Good quality bidders will accept this, said Mr. Carter, who was briefly in Sri Lanka for a seminar with local officials: “Bona fide, serious, good quality bidders recognise the value of transparency.”

Transparency was crucial in warding off commissions that inflated project prices. This meant disclosure around all key stages including the intention to propose a PPP and all stages of the bidding process such as expressions of interest, requests for prequalification and proposals. “You can even sometimes have disclosure around the documents and the final contract that is signed,” Mr. Carter said.

The WB stood for competitive bidding. Unsolicited proposals were to be treated as an exception. However, there were circumstances where unsolicited bids could make sense for a Government–such as when these helped flag ideas or provided access to innovation or preparatory work done by the private sector.
But it was helpful for a Government to define a process by which such proposals would be considered. ‘“In the end, what really matters is getting a good deal for the citizens of the country, making sure that what gets signed is good value for money and that the process is transparent,” Mr. Carter stressed.

Competitive bidding processes had two elements. One was technical while the other looked at prices. It was possible, in dealing with unsolicited proposals, to employ the ‘Swiss Challenge’ option. This is when a Government publicly solicited alternative price offers to implement the concession agreement.
“In general, what one wants to do is a benchmark comparison,” Mr. Carter explained. “For example, if a road is being built, how much is it expected to cost per kilometre? You might benchmark it against other similar roads that have been built in the country. The Government should be doing that to ensure they’re getting a service that is reasonable value for money.”

Resources must be invested in preparing infrastructure projects. OECD countries had an infrastructure strategy with a range of projects. Some were marked priority. It could then be decided which should be implemented through public procurement and which through PPPs.

If a PPP was chosen, an estimate of fiscal implications–of how much it would cost the Government–must be done. Once feasibility was established, Mr. Carter recommended the employment of advisers to market the project, to prepare documentation and to ensure a good number of bidders. “That, in the end, is what protects the country and ensures you get good value,” he said.

Large infrastructure project would (ideally) be marketed internationally. “If a company from a particular country wins, and that country has export credit, it would be up to the company that wins the bid to arrange financing from the export credit agency,” he said.

“Do not let the financing drive the project,” he continued. “You want to advertise the project or the programme. Get the best quality sponsors and the financing will come.” The WB’s experience was that if a project was marketed well and a country had a strong track record of legal protection for investors and financiers, there was likely to be significant interest.

A major challenge in carrying out PPPs in crowded South Asia was land acquisition and land rights. These were risks the private sector was generally unable to absorb. “In designing a PPP, it is really important for a Government to handle and take on the risk of land acquisition, making sure it addresses this by using eminent domain or buying the land before it puts out a project that requires access to land,” Mr. Carter said. If land acquisition was not completed before a project was advertised, there was a risk of delays.

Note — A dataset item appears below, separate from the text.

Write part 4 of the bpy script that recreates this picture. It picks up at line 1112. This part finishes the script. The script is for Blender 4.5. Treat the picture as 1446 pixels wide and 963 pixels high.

The WB expert also stressed the need for the Government to communicate with people who would be affected by a particular project. “Just have a proper conversation,” he urged. “It is important to focus on communications, to talk to people, to listen and design the project after listening to those who are being affected.”

Mr. Carter also called for local participation in PPPs. “If you finance a lot of your PPPs with foreign loans, you are always at risk with foreign exchange risk,” he said. “It is much better culturally and economically to draw heavily upon local sources of investment and financing.”